The losers in the Bernie Madoff scandal rarely have clean hands. They were knowing participants in a scheme that was entirely imprudent and in more jeopardy than a virgin at a jailhouse rodeo.
The Elie Wiesel Foundation had $9 million in assets (2007 990 filing, 2006 filing). A very small amount as charities go – check out the Wiesenthal Center’s filings for some real ducats. You simply cannot hand $9 million in charitable funds to anyone, not even King Midas himself, and say, hey, daytrade the living bejeezus out of this thing, even though any financial advisor from Suze Orman to Louis Rukeyser (RIP) would tell you that you were a few fries short of a happy meal. These charities should have read the filings and asked, hey, Bernie, is there a safer way than daytrading like a poker shark to make my foundation money? And they knew that Bernie’s answer would have been – hey, if you do not like the type of activity, take your money elsewhere. So they accepted the risk and they should not get to complain when having to take a ration of crap.
Now look at pages 24-25 of the return, where the trading records are. The foundation turned its portfolio almost 10 times in one year – that would be like me taking my $100,000 401k and making $1 million worth of trades – ridiculously speculative, and that is with my money. This is the charity’s money, and this is pattern daytrading, and it is reckless. RSM McGladrey, who did the return, should have covered its tuchas with a letter to the foundation warning them of the amount of daytrading. It is also quite bizarre that trades all occur on the same day – this is not due to options expiration each month (charities cannot trade options and this is a charitable account and there would be no options trading). I think someone went back and did a bit of revisionism in creating trading dates to hit a certain profit/loss target. It is easier to do this on one day every quarter.
I wonder if you paired up the dates of purchase and sale if the numbers even match up – although madoff was probably clever enough to conform that to reality.

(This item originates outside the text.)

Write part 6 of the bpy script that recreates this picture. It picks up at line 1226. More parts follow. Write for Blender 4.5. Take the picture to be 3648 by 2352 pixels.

I am telling you, this sort of thing is too big for the normal media to cover. Its tentacles go to the professionals involved, the charities who enjoyed the cream while it was rising, and those greedy people who got their money out early and who are now crying about lost funds – baloney – they put in $5 million and probably got cash returns sent to them for about half that over the years. Net, they lost 50% – same as the Dow and S&P did recently, they just have a sexy story to tell and their story is going to land people in prison,some of whom are old enough that they will die there.